• **Task statement**
Beginning with the first line below, please repeat the material exactly, ending with the line that includes "struct(box('trim_5', (sb - 0.007, -3.1, CEIL".

• **Data section**
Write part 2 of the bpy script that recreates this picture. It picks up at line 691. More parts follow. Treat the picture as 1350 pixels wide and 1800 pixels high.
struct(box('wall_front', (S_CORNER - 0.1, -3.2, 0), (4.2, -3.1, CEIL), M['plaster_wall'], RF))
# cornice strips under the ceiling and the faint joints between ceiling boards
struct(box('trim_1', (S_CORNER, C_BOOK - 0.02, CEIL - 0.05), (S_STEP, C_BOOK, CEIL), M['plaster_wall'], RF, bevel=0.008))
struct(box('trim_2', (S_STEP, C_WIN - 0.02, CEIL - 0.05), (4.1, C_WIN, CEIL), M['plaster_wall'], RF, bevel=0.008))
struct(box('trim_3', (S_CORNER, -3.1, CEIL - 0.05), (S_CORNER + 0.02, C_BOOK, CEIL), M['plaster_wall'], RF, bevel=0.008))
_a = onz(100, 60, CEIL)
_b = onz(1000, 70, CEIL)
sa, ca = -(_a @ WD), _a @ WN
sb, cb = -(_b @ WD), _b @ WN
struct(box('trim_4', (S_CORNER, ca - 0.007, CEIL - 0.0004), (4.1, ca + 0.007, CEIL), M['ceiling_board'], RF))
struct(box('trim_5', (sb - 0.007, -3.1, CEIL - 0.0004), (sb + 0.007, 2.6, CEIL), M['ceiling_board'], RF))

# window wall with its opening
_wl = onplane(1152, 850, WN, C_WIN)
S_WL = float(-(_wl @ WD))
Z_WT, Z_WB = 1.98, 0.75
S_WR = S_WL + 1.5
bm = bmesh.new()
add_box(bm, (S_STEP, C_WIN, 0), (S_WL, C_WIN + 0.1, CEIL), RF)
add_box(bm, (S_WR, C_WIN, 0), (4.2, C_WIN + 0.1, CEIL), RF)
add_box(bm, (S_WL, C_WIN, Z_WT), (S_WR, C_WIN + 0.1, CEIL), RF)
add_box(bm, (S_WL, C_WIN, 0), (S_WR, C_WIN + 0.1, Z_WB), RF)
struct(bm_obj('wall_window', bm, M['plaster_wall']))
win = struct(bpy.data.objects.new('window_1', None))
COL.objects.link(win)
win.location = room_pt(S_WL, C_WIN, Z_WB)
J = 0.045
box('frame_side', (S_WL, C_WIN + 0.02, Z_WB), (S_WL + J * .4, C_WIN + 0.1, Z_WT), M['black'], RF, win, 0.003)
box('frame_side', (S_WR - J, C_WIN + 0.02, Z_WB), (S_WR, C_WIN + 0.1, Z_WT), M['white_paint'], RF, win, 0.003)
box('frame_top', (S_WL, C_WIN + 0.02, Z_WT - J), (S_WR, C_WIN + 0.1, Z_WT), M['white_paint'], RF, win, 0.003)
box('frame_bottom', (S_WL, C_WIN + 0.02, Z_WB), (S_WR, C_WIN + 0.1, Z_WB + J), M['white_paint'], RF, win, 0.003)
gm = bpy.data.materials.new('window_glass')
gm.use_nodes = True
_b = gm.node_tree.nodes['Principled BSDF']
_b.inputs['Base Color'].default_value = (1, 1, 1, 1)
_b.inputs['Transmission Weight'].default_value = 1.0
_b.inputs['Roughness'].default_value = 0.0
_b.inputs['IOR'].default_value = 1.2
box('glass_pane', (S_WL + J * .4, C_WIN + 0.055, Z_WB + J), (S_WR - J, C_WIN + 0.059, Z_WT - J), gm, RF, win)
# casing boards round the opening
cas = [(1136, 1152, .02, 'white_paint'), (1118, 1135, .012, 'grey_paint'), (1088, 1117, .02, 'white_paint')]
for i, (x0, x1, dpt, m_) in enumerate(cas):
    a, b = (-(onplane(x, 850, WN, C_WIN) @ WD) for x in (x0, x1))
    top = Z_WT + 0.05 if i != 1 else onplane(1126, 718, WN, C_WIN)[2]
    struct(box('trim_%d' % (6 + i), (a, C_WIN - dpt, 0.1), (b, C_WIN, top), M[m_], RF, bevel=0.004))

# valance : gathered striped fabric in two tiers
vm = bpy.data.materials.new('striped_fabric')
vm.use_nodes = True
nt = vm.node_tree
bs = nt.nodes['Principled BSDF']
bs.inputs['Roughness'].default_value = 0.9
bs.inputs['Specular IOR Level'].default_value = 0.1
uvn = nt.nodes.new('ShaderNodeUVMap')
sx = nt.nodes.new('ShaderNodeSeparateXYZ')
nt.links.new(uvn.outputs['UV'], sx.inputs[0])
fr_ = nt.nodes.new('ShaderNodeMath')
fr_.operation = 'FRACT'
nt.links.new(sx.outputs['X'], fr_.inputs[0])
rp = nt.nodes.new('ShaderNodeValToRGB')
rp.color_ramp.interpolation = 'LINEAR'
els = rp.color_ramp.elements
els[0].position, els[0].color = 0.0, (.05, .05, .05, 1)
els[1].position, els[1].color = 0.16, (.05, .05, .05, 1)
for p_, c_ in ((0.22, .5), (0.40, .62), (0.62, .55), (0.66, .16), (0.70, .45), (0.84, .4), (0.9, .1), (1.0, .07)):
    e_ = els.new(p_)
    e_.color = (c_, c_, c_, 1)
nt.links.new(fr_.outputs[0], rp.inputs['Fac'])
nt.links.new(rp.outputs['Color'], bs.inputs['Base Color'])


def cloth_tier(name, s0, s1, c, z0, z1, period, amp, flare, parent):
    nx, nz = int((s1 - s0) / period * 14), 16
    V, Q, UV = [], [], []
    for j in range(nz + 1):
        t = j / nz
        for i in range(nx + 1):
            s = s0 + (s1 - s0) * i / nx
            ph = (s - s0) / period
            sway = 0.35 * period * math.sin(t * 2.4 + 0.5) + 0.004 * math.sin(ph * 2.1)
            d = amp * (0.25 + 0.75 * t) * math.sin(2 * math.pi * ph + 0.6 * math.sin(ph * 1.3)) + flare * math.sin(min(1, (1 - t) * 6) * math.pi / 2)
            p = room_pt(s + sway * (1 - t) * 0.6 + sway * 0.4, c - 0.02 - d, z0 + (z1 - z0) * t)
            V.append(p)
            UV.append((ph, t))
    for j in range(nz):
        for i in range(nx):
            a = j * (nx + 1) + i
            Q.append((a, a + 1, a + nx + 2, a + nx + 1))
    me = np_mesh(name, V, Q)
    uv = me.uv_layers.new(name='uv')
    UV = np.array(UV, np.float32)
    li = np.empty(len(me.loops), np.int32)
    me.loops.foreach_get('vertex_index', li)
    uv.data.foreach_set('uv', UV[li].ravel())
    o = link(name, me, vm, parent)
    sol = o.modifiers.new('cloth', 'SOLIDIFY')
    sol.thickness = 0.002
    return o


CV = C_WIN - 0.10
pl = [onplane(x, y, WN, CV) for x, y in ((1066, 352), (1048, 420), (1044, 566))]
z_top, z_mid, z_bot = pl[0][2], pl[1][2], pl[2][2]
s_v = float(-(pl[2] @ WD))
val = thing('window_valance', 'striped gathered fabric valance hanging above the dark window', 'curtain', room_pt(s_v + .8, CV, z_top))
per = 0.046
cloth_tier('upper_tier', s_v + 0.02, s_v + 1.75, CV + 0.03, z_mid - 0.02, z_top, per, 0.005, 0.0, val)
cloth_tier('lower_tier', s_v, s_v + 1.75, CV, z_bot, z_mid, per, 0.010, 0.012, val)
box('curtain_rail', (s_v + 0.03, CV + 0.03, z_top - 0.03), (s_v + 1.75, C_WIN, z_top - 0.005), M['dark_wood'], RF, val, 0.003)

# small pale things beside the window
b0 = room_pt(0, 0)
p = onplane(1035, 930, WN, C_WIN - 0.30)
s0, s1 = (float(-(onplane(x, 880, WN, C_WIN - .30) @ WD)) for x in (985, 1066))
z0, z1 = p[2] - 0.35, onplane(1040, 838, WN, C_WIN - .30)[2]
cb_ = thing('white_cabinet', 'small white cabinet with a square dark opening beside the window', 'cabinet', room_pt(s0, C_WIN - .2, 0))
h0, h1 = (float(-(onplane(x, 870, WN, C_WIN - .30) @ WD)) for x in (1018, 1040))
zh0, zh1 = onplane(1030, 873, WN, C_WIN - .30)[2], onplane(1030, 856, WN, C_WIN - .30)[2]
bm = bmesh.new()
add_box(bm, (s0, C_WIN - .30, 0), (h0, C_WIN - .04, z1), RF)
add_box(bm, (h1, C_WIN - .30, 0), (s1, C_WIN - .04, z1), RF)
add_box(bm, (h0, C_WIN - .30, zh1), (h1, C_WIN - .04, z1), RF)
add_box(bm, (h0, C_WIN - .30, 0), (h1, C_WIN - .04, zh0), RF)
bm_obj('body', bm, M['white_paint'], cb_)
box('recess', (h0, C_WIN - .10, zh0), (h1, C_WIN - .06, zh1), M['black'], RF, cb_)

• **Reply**
Write part 2 of the bpy script that recreates this picture. It picks up at line 691. More parts follow. Treat the picture as 1350 pixels wide and 1800 pixels high.
struct(box('wall_front', (S_CORNER - 0.1, -3.2, 0), (4.2, -3.1, CEIL), M['plaster_wall'], RF))
# cornice strips under the ceiling and the faint joints between ceiling boards
struct(box('trim_1', (S_CORNER, C_BOOK - 0.02, CEIL - 0.05), (S_STEP, C_BOOK, CEIL), M['plaster_wall'], RF, bevel=0.008))
struct(box('trim_2', (S_STEP, C_WIN - 0.02, CEIL - 0.05), (4.1, C_WIN, CEIL), M['plaster_wall'], RF, bevel=0.008))
struct(box('trim_3', (S_CORNER, -3.1, CEIL - 0.05), (S_CORNER + 0.02, C_BOOK, CEIL), M['plaster_wall'], RF, bevel=0.008))
_a = onz(100, 60, CEIL)
_b = onz(1000, 70, CEIL)
sa, ca = -(_a @ WD), _a @ WN
sb, cb = -(_b @ WD), _b @ WN
struct(box('trim_4', (S_CORNER, ca - 0.007, CEIL - 0.0004), (4.1, ca + 0.007, CEIL), M['ceiling_board'], RF))
struct(box('trim_5', (sb - 0.007, -3.1, CEIL - 0.0004), (sb + 0.007, 2.6, CEIL), M['ceiling_board'], RF))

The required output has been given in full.